**Your instructions**
Restate, exactly and only, the lines from the first through the line containing "COL = SC.collection".
=====
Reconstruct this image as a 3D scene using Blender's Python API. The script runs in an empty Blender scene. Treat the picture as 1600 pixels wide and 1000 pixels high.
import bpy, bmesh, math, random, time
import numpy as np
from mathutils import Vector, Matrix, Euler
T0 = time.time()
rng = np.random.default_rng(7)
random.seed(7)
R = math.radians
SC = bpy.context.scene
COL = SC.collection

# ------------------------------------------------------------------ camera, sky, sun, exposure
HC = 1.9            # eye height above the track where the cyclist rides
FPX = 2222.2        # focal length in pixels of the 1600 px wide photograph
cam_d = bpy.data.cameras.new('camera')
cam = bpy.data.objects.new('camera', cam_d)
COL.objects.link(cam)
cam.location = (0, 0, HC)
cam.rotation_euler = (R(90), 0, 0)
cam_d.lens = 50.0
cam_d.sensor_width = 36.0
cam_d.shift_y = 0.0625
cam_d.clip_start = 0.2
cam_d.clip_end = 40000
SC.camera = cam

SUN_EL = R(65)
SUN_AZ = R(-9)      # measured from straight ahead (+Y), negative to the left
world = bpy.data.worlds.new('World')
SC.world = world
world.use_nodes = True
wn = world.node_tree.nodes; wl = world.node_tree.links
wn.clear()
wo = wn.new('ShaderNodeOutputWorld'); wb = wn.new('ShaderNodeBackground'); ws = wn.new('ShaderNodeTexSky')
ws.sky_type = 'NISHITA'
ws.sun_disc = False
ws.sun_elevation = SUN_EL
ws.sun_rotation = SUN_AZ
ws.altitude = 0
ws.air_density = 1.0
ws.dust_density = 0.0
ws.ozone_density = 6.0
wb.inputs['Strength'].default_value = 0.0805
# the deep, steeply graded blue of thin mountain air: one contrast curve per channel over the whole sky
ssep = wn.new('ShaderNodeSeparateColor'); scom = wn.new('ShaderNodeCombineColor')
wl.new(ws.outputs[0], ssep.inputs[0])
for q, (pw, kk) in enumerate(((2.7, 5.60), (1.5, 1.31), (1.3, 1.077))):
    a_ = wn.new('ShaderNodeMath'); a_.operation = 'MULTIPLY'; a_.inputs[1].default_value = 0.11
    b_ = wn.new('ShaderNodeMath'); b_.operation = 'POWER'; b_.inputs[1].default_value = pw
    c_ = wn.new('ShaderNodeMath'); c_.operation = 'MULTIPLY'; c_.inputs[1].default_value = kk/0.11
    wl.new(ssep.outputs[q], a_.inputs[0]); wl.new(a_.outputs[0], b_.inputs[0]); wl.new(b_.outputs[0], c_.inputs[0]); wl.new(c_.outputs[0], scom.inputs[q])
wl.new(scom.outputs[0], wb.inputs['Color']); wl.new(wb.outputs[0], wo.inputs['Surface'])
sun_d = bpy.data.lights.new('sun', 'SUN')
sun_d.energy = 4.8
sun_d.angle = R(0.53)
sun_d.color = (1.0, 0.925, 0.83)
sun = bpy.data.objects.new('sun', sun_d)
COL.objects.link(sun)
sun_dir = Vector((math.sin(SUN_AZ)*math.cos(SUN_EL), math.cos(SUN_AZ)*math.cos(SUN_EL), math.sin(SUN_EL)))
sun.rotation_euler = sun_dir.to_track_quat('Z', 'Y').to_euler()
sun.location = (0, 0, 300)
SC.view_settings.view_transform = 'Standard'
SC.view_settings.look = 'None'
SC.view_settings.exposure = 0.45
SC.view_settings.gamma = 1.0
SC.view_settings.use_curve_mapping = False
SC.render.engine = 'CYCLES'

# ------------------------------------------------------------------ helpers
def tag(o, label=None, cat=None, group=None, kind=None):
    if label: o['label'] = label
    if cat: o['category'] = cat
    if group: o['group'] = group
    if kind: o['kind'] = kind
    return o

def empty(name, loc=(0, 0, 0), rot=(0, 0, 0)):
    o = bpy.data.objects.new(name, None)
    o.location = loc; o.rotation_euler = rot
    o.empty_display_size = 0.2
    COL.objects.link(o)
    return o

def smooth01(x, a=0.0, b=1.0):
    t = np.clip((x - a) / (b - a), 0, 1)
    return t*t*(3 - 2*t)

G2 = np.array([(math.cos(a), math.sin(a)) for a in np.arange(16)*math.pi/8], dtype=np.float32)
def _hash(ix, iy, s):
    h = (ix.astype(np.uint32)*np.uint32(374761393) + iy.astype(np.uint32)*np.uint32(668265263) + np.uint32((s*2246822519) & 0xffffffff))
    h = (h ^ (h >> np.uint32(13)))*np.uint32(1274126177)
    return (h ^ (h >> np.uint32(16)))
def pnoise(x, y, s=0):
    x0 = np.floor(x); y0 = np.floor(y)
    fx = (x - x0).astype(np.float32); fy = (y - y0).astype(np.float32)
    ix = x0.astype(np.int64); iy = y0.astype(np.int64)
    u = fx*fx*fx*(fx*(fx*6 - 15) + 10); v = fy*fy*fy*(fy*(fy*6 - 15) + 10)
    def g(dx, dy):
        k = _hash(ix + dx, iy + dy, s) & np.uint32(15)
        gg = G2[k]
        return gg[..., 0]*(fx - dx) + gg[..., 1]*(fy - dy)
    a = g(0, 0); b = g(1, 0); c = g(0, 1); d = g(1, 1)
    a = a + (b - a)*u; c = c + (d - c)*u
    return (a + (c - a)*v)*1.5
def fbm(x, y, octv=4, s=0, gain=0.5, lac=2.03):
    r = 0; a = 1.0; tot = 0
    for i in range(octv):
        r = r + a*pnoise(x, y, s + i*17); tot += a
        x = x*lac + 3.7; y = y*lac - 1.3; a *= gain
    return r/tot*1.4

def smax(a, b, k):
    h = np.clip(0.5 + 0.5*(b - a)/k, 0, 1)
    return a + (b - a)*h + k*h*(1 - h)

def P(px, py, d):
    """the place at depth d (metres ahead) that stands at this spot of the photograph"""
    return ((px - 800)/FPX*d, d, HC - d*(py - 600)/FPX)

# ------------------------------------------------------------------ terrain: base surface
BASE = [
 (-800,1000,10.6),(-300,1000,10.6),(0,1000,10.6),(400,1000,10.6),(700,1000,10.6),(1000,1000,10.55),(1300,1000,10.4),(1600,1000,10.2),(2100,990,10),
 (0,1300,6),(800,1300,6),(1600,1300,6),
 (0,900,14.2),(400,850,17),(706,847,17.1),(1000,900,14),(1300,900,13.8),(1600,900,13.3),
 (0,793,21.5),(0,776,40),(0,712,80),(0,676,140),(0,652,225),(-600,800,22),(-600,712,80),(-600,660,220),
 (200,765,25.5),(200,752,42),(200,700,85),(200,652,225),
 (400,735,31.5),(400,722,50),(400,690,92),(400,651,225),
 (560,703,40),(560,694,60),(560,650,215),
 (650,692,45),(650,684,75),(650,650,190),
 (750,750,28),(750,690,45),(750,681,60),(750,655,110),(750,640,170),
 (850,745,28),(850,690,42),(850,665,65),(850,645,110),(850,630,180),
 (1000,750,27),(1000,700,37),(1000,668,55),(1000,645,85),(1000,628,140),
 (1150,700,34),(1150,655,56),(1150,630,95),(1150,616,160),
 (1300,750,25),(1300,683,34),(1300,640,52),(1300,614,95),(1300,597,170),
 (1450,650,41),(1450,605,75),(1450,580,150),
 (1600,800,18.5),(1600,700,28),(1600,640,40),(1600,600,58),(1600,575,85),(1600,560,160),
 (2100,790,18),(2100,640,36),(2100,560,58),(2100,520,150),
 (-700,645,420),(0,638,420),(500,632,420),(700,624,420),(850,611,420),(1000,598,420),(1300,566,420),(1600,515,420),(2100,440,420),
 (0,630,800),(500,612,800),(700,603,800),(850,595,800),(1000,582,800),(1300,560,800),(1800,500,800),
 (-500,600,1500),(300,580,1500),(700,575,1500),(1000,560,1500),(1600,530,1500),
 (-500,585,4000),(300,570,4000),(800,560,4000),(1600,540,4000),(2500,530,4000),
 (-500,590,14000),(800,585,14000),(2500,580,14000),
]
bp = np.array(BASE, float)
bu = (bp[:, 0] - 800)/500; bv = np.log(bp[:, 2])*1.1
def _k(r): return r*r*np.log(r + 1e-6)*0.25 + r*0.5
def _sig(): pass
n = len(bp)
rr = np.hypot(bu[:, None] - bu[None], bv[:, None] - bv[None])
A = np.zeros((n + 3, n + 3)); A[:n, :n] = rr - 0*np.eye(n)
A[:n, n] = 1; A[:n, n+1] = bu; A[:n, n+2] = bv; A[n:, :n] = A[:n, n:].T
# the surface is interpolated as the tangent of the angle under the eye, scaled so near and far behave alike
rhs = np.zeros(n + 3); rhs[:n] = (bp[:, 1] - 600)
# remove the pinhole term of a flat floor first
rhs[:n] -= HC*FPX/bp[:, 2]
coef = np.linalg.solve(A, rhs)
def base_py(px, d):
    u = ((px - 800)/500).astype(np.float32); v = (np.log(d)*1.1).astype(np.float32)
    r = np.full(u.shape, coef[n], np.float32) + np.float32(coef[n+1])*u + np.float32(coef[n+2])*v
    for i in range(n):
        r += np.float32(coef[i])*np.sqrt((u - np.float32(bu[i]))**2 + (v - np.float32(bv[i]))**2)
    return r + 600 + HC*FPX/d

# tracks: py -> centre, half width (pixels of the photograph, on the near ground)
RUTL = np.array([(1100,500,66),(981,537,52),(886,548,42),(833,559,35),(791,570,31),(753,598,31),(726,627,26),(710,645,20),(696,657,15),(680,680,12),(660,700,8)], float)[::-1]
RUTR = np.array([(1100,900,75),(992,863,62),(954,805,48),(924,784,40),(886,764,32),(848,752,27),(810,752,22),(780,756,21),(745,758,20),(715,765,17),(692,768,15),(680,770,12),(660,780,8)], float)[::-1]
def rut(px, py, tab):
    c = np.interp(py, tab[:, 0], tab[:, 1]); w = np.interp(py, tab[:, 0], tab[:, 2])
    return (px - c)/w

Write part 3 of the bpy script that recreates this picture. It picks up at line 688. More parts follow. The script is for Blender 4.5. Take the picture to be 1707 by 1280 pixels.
=====
**Solution**
Reconstruct this image as a 3D scene using Blender's Python API. The script runs in an empty Blender scene. Treat the picture as 1600 pixels wide and 1000 pixels high.
import bpy, bmesh, math, random, time
import numpy as np
from mathutils import Vector, Matrix, Euler
T0 = time.time()
rng = np.random.default_rng(7)
random.seed(7)
R = math.radians
SC = bpy.context.scene
COL = SC.collection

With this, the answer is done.